Going slow to move fast: Redefining learning and success for Indigenous students
Mount Boucherie Secondary School, a public secondary school in the Central Okanagan School District in British Columbia, has increased its Indigenous student graduation rate from 61% in 2011 to 78% in 2016. Their approach to Indigenous student success may offer a way forward on what has been an intractable problem in schools across Canada – Indigenous student success.
For over 15 years, British Columbia’s Ministry of Education has supported the development of Aboriginal Education Enhancement Agreements between school districts, local Aboriginal communities, and the Ministry of Education, in order to both increase student success among Indigenous students and bring Indigenous learning to all students. As part of this initiative, Mount Bouchier Secondary School partnered with the local Indigenous community to design a 20 credit academic program, The Academy for Indigenous Studies. The program was initially targeted at the school’s most at-risk Indigenous students, but is now open to both Indigenous and non-Indigenous students.
The Academy for Indigenous Studies is a learning community that includes Indigenous teachers, Aboriginal Advocates, and Aboriginal Tutors. It explores Indigenous worldviews, contemporary Indigenous issues, Okanagan language and arts, and issues within the community. The course program is integrated into the local community and reflects the community’s interests and needs. It is coordinated by an Indigenous educator and delivered in partnership with the school and the local community.
The Academy for Indigenous Studies has successfully redefined the way students learn, what they learn, and how success is defined, to better reflect their identity and their community’s needs, interests, and issues.
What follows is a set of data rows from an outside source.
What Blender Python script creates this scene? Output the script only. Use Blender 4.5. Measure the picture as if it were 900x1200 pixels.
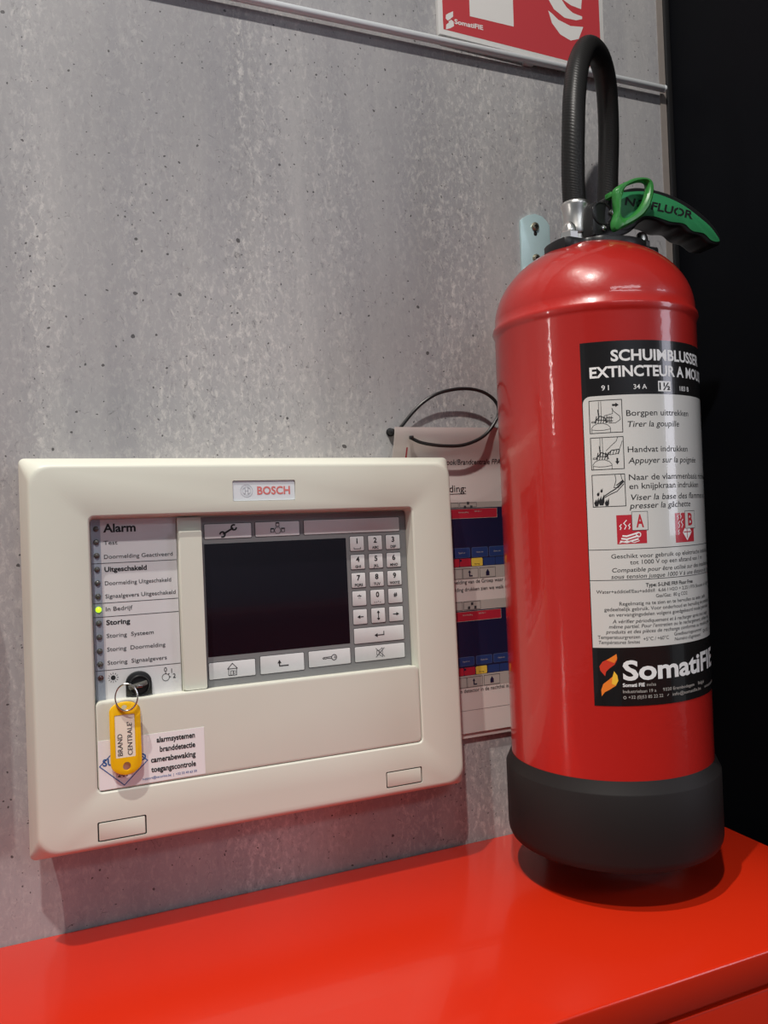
import bpy, bmesh, math, random
from mathutils import Vector, Matrix
for o in list(bpy.data.objects): bpy.data.objects.remove(o, do_unlink=True)
sc = bpy.context.scene
COL = sc.collection
PI = math.pi
R = math.radians

# ------------------------------------------------------------------ camera
cd = bpy.data.cameras.new('camera')
cam = bpy.data.objects.new('camera', cd); COL.objects.link(cam)
right = Vector((0.923497, -0.38147, -0.04043)); up = Vector((0.035684, -0.01951, 0.999173)); fwd = Vector((0.381943, 0.924175, 0.004405))
m = Matrix((right, up, -fwd)).transposed().to_4x4()
m.translation = Vector((0.029848, -0.705636, 0.331736))
cam.matrix_world = m
cd.sensor_fit = 'VERTICAL'; cd.sensor_height = 24.0
cd.lens = 923.306 / 1200 * 24.0
cd.clip_start = 0.01
sc.camera = cam

# ------------------------------------------------------------------ light
sc.view_settings.view_transform = 'Standard'
sc.view_settings.look = 'None'
sc.view_settings.gamma = 1.0
sc.view_settings.use_curve_mapping = False
sc.view_settings.exposure = 0.0

w = bpy.data.worlds.new('world'); sc.world = w; w.use_nodes = True
bg = w.node_tree.nodes['Background']
bg.inputs[0].default_value = (0.86, 0.93, 1.0, 1); bg.inputs[1].default_value = 0.15

def aim(o, target):
    d = Vector(target) - o.location
    o.rotation_euler = d.to_track_quat('-Z', 'Y').to_euler()
def spot(name, loc, target, power, rad, angle=70, colr=(1, .93, .84), blend=.5):
    l = bpy.data.lights.new(name, 'SPOT'); l.energy = power; l.shadow_soft_size = rad; l.spot_size = R(angle); l.spot_blend = blend; l.color = colr
    o = bpy.data.objects.new(name, l); COL.objects.link(o); o.location = loc; aim(o, target); return o
def area(name, loc, target, power, sx, sy, colr=(1, 1, 1)):
    l = bpy.data.lights.new(name, 'AREA'); l.shape = 'RECTANGLE'; l.size = sx; l.size_y = sy; l.energy = power; l.color = colr
    o = bpy.data.objects.new(name, l); COL.objects.link(o); o.location = loc; aim(o, target); return o

spot('assumed_ceiling_spot', (-.56, -.74, 3.0), (.2, -.26, 0), 262, .018, 18, blend=.5)  # assumed overhead lamp, direction taken from the panel's cast shadow
spot('assumed_ceiling_spot', (-.20, -1.02, 1.95), (.25, 0, .50), 94, .03, 80, (1, .95, .89))  # assumed second lamp, set by the cable tie's shadow, brightens the upper wall
area('hall_fill_light', (.6, -2.7, 1.85), (.6, -2.9, 0), 16, 1.6, .5, (.9, .95, 1))  # added fill, brightens the hall wall and counter mirrored in the screen
area('assumed_window_light', (2.43, -1.97, .90), (.49, -.11, .60), 10.5, .58, 1.4, (.86, .86, 1.0))  # assumed window out of view, area lamp added for the tank's right glint streak
area('glint_strip_light', (-3.0, -.40, .62), (.45, -.1, .45), 5, .08, .9, (1, .95, .9))  # narrow upright lamp added at far left for the tank's left glint streak

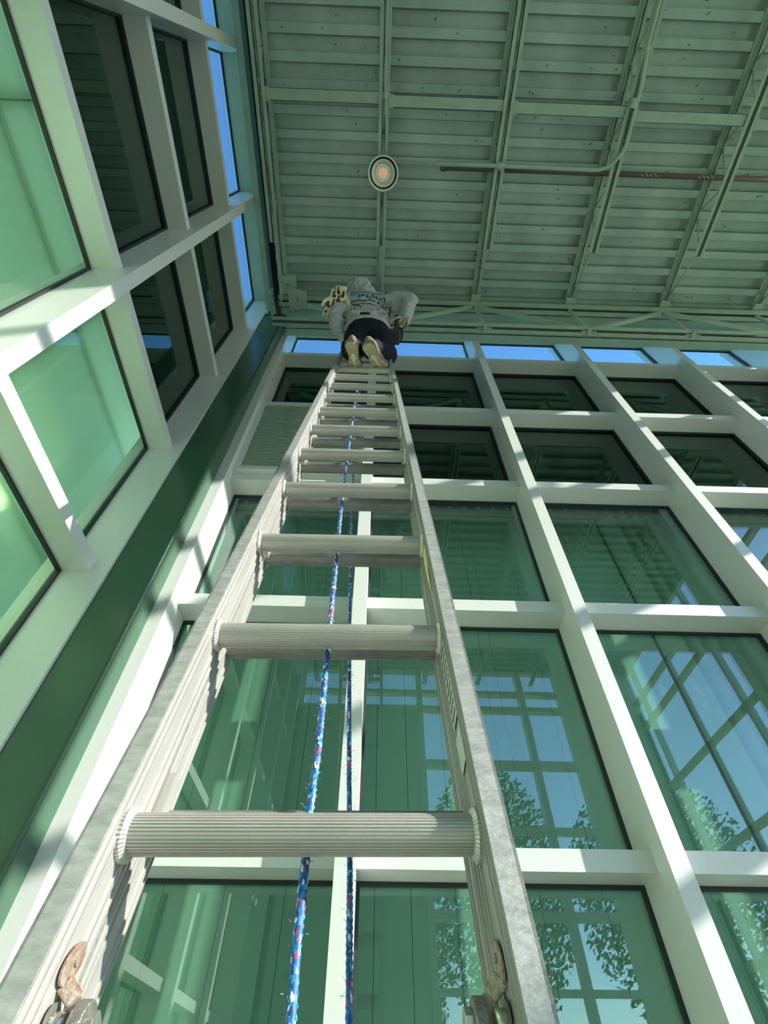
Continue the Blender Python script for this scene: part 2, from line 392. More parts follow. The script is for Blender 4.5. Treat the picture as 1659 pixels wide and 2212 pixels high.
# ------------------------------------------------------------------ steelwork
col = empty('steel_column', (-1.435, 2.3, FZ))
def rbox(name, m, x0, x1, y0, y1, z0, z1, parent, r):
    prof = []
    for cx, cy, a0 in ((x1 - r, y1 - r, 0), (x0 + r, y1 - r, 90), (x0 + r, y0 + r, 180), (x1 - r, y0 + r, 270)):
        for k in range(6):
            a = math.radians(a0 + 90 * k / 5); prof.append((cx + r * math.cos(a), cy + r * math.sin(a)))
    return MB().prism(prof, lambda a, b: (a, b, z0), lambda a, b: (a, b, z1)).build(name, m, parent, smooth=False)
sh = rbox('shaft', COLM, -0.145, 0.135, -0.15, 0.15, 0, 6.80 - FZ, col, 0.022)
sh.data.shade_smooth(); md = sh.modifiers.new('n', 'WEIGHTED_NORMAL'); md.keep_sharp = True
rbox('cap_plate', COLM, -0.16, 0.15, -0.16, 0.15, 6.80 - FZ, 6.82 - FZ, col, 0.01)
tag(col, 'green painted square steel column in the corner between the two glazed walls', 'column')

def joist(x, yend=1.21, ytop=1.86):
    j = empty('bar_joist', (x, 0, H))
    for nm, zc, ye in (('top_chord', -0.004, ytop), ('bottom_chord', -0.39 + 0.045, yend)):
        flat = 'top' in nm
        c = MB()
        for s in (-1, 1):
            a, b = (0.011, 0.054) if s > 0 else (-0.054, -0.011)
            if flat: c.box(a, b, -5.25, ye, zc - 0.006, zc); c.box(*( (0.011, 0.017) if s > 0 else (-0.017, -0.011)), -5.25, ye, zc - 0.045, zc)
            else: c.box(a, b, -5.25, ye, zc - 0.051, zc - 0.045); c.box(*( (0.011, 0.017) if s > 0 else (-0.017, -0.011)), -5.25, ye, zc - 0.051, zc - 0.005)
        c.build(nm, STEEL, j)
    yb = yend - 0.06; n = 0
    zt, zb = -0.03, -0.375
    wlist = []
    yy = yb; up = False
    rod0 = None
    while yy > -5.0:
        a = (0, yy, zb if not up else zt); b = (0, yy - 0.33, zt if not up else zb)
        wlist.append((a, b)); yy -= 0.33; up = not up
    for a, b in wlist: MB().tube([a, b], 0.0095, 8).build('web_rod', STEEL, j, smooth=True)
    MB().tube([(0, yend - 0.06, zb), (0, ytop - 0.04, zt - 0.01)], 0.011, 8).build('end_rod', STEEL, j, smooth=True)
    MB().box(-0.062, 0.062, ytop - 0.06, ytop + 0.06, -0.068, -0.058).box(-0.05, -0.044, ytop - 0.06, ytop + 0.06, -0.058, -0.01).box(0.044, 0.05, ytop - 0.06, ytop + 0.06, -0.058, -0.01).build('joist_seat', STEEL, j)
    return j
jl = {-1.28: 'pale green bar joist along the left glass wall', -0.03: 'green bar joist directly above the climber, carrying the round downlight',
      1.235: 'green bar joist first to the right of the downlight, crossed by the thin conduit',
      2.49: 'green bar joist second right of the downlight, with conduit bending along it',
      3.75: 'green bar joist third to the right of the downlight, in the sun haze',
      5.0: 'green bar joist in the far upper right corner of the ceiling'}
JX = sorted(jl)
for x in JX: tag(joist(x), jl[x], 'joist', 'roof bar joists')

# joist girder across the back
g = empty('joist_girder', (0, 1.95, 6.77))
tc = MB(); bc = MB()
for s in (-1, 1):
    tc.box(-1.36, 6.0, *( (0.008, 0.07) if s > 0 else (-0.07, -0.008)), 0, 0.007); tc.box(-1.36, 6.0, *( (0.008, 0.014) if s > 0 else (-0.014, -0.008)), 0, 0.06)
    bc.box(-1.30, 6.0, *( (0.008, 0.055) if s > 0 else (-0.055, -0.008)), -0.815, -0.809); bc.box(-1.30, 6.0, *( (0.008, 0.014) if s > 0 else (-0.014, -0.008)), -0.815, -0.755)
tc.build('top_chord', STEEL, g); bc.build('bottom_chord', STEEL, g)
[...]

A number of factors appear to be critical to the program’s success:
- The program is coordinated by an Indigenous education leader, and involves Indigenous community members and elders in central roles within the program delivery.
- The school co-designs the learning with the local Indigenous community.
- Formal learning within the program occurs experientially, both within the school and in the wider community.
- As part of the formal learning, students work as partners on important community issues.
- The program includes both a pan-Canadian Indigenous world view and a local Indigenous perspective within the curriculum.
However, as André Rebeiz advises in his report on the initiative, this approach takes time and careful collaboration:
“Central Okanagan district leaders often cite the need to “go slow to move fast”: playing the long game to build trust-based relationships with First Nations communities, consult, evaluate what works, and prioritize initiatives strategically in areas where the impact will be greatest.”